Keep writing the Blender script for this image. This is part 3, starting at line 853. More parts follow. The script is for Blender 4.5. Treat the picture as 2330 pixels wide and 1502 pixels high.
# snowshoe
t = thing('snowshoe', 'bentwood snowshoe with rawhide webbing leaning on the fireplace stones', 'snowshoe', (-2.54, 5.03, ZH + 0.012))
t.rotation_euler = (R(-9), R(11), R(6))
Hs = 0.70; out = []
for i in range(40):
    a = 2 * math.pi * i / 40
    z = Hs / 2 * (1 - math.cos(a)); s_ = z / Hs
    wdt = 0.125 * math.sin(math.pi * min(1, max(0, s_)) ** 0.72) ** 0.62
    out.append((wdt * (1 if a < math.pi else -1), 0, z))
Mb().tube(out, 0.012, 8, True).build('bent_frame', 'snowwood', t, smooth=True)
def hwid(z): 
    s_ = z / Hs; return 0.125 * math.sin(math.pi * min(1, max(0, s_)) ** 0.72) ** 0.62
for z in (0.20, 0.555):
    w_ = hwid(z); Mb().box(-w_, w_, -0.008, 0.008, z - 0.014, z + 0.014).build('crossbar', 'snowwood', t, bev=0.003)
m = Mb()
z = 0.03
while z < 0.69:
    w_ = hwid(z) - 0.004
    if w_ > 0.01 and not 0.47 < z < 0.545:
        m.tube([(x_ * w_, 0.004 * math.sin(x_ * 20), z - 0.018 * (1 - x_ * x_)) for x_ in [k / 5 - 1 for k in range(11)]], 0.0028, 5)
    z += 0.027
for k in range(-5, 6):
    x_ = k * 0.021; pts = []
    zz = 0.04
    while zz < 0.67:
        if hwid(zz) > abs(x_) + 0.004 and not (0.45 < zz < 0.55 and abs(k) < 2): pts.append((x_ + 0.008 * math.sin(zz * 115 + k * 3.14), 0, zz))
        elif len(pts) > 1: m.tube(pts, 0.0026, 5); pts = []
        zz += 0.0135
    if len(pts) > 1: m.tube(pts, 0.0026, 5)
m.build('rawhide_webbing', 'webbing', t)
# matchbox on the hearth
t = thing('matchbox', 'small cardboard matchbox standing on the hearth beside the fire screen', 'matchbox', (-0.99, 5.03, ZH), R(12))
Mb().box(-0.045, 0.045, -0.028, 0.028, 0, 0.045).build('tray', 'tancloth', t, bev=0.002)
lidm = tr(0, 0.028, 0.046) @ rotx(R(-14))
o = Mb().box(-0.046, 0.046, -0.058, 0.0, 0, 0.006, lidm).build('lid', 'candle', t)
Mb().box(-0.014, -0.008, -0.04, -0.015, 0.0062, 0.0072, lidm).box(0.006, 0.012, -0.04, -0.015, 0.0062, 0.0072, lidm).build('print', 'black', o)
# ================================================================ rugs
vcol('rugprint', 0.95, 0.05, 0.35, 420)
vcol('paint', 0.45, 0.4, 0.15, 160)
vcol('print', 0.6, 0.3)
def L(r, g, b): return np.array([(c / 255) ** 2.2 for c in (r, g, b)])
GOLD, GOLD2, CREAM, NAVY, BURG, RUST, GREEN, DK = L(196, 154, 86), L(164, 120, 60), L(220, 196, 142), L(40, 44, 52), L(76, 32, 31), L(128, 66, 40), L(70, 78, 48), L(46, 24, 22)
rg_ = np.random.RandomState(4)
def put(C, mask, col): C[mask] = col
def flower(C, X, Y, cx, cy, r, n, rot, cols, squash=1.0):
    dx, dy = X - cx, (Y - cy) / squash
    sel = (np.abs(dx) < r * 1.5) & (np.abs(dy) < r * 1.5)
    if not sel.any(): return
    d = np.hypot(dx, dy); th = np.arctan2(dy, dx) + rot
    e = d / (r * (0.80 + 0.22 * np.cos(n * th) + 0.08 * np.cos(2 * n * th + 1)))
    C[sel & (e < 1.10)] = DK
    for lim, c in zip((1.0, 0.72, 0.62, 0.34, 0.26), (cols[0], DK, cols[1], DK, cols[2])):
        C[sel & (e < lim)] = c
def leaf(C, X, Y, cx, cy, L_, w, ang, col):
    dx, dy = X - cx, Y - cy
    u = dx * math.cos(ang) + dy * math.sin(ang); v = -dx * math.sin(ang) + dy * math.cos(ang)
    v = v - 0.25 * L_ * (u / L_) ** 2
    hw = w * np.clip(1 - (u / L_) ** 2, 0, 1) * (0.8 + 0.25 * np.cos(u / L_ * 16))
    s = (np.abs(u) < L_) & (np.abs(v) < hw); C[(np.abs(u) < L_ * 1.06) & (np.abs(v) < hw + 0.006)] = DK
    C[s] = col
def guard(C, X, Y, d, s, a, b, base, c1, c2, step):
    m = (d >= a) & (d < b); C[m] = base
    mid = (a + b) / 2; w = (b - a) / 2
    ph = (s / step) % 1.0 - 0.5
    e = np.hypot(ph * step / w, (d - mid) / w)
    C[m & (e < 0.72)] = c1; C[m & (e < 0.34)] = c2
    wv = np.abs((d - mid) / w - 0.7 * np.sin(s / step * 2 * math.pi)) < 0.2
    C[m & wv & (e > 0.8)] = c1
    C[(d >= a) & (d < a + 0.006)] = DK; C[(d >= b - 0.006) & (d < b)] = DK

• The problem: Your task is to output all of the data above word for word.

• The answer:
Keep writing the Blender script for this image. This is part 3, starting at line 853. More parts follow. The script is for Blender 4.5. Treat the picture as 2330 pixels wide and 1502 pixels high.
# snowshoe
t = thing('snowshoe', 'bentwood snowshoe with rawhide webbing leaning on the fireplace stones', 'snowshoe', (-2.54, 5.03, ZH + 0.012))
t.rotation_euler = (R(-9), R(11), R(6))
Hs = 0.70; out = []
for i in range(40):
    a = 2 * math.pi * i / 40
    z = Hs / 2 * (1 - math.cos(a)); s_ = z / Hs
    wdt = 0.125 * math.sin(math.pi * min(1, max(0, s_)) ** 0.72) ** 0.62
    out.append((wdt * (1 if a < math.pi else -1), 0, z))
Mb().tube(out, 0.012, 8, True).build('bent_frame', 'snowwood', t, smooth=True)
def hwid(z): 
    s_ = z / Hs; return 0.125 * math.sin(math.pi * min(1, max(0, s_)) ** 0.72) ** 0.62
for z in (0.20, 0.555):
    w_ = hwid(z); Mb().box(-w_, w_, -0.008, 0.008, z - 0.014, z + 0.014).build('crossbar', 'snowwood', t, bev=0.003)
m = Mb()
z = 0.03
while z < 0.69:
    w_ = hwid(z) - 0.004
    if w_ > 0.01 and not 0.47 < z < 0.545:
        m.tube([(x_ * w_, 0.004 * math.sin(x_ * 20), z - 0.018 * (1 - x_ * x_)) for x_ in [k / 5 - 1 for k in range(11)]], 0.0028, 5)
    z += 0.027
for k in range(-5, 6):
    x_ = k * 0.021; pts = []
    zz = 0.04
    while zz < 0.67:
        if hwid(zz) > abs(x_) + 0.004 and not (0.45 < zz < 0.55 and abs(k) < 2): pts.append((x_ + 0.008 * math.sin(zz * 115 + k * 3.14), 0, zz))
        elif len(pts) > 1: m.tube(pts, 0.0026, 5); pts = []
        zz += 0.0135
    if len(pts) > 1: m.tube(pts, 0.0026, 5)
m.build('rawhide_webbing', 'webbing', t)
# matchbox on the hearth
t = thing('matchbox', 'small cardboard matchbox standing on the hearth beside the fire screen', 'matchbox', (-0.99, 5.03, ZH), R(12))
Mb().box(-0.045, 0.045, -0.028, 0.028, 0, 0.045).build('tray', 'tancloth', t, bev=0.002)
lidm = tr(0, 0.028, 0.046) @ rotx(R(-14))
o = Mb().box(-0.046, 0.046, -0.058, 0.0, 0, 0.006, lidm).build('lid', 'candle', t)
Mb().box(-0.014, -0.008, -0.04, -0.015, 0.0062, 0.0072, lidm).box(0.006, 0.012, -0.04, -0.015, 0.0062, 0.0072, lidm).build('print', 'black', o)
# ================================================================ rugs
vcol('rugprint', 0.95, 0.05, 0.35, 420)
vcol('paint', 0.45, 0.4, 0.15, 160)
vcol('print', 0.6, 0.3)
def L(r, g, b): return np.array([(c / 255) ** 2.2 for c in (r, g, b)])
GOLD, GOLD2, CREAM, NAVY, BURG, RUST, GREEN, DK = L(196, 154, 86), L(164, 120, 60), L(220, 196, 142), L(40, 44, 52), L(76, 32, 31), L(128, 66, 40), L(70, 78, 48), L(46, 24, 22)
rg_ = np.random.RandomState(4)
def put(C, mask, col): C[mask] = col
def flower(C, X, Y, cx, cy, r, n, rot, cols, squash=1.0):
    dx, dy = X - cx, (Y - cy) / squash
    sel = (np.abs(dx) < r * 1.5) & (np.abs(dy) < r * 1.5)
    if not sel.any(): return
    d = np.hypot(dx, dy); th = np.arctan2(dy, dx) + rot
    e = d / (r * (0.80 + 0.22 * np.cos(n * th) + 0.08 * np.cos(2 * n * th + 1)))
    C[sel & (e < 1.10)] = DK
    for lim, c in zip((1.0, 0.72, 0.62, 0.34, 0.26), (cols[0], DK, cols[1], DK, cols[2])):
        C[sel & (e < lim)] = c
def leaf(C, X, Y, cx, cy, L_, w, ang, col):
    dx, dy = X - cx, Y - cy
    u = dx * math.cos(ang) + dy * math.sin(ang); v = -dx * math.sin(ang) + dy * math.cos(ang)
    v = v - 0.25 * L_ * (u / L_) ** 2
    hw = w * np.clip(1 - (u / L_) ** 2, 0, 1) * (0.8 + 0.25 * np.cos(u / L_ * 16))
    s = (np.abs(u) < L_) & (np.abs(v) < hw); C[(np.abs(u) < L_ * 1.06) & (np.abs(v) < hw + 0.006)] = DK
    C[s] = col
def guard(C, X, Y, d, s, a, b, base, c1, c2, step):
    m = (d >= a) & (d < b); C[m] = base
    mid = (a + b) / 2; w = (b - a) / 2
    ph = (s / step) % 1.0 - 0.5
    e = np.hypot(ph * step / w, (d - mid) / w)
    C[m & (e < 0.72)] = c1; C[m & (e < 0.34)] = c2
    wv = np.abs((d - mid) / w - 0.7 * np.sin(s / step * 2 * math.pi)) < 0.2
    C[m & wv & (e > 0.8)] = c1
    C[(d >= a) & (d < a + 0.006)] = DK; C[(d >= b - 0.006) & (d < b)] = DK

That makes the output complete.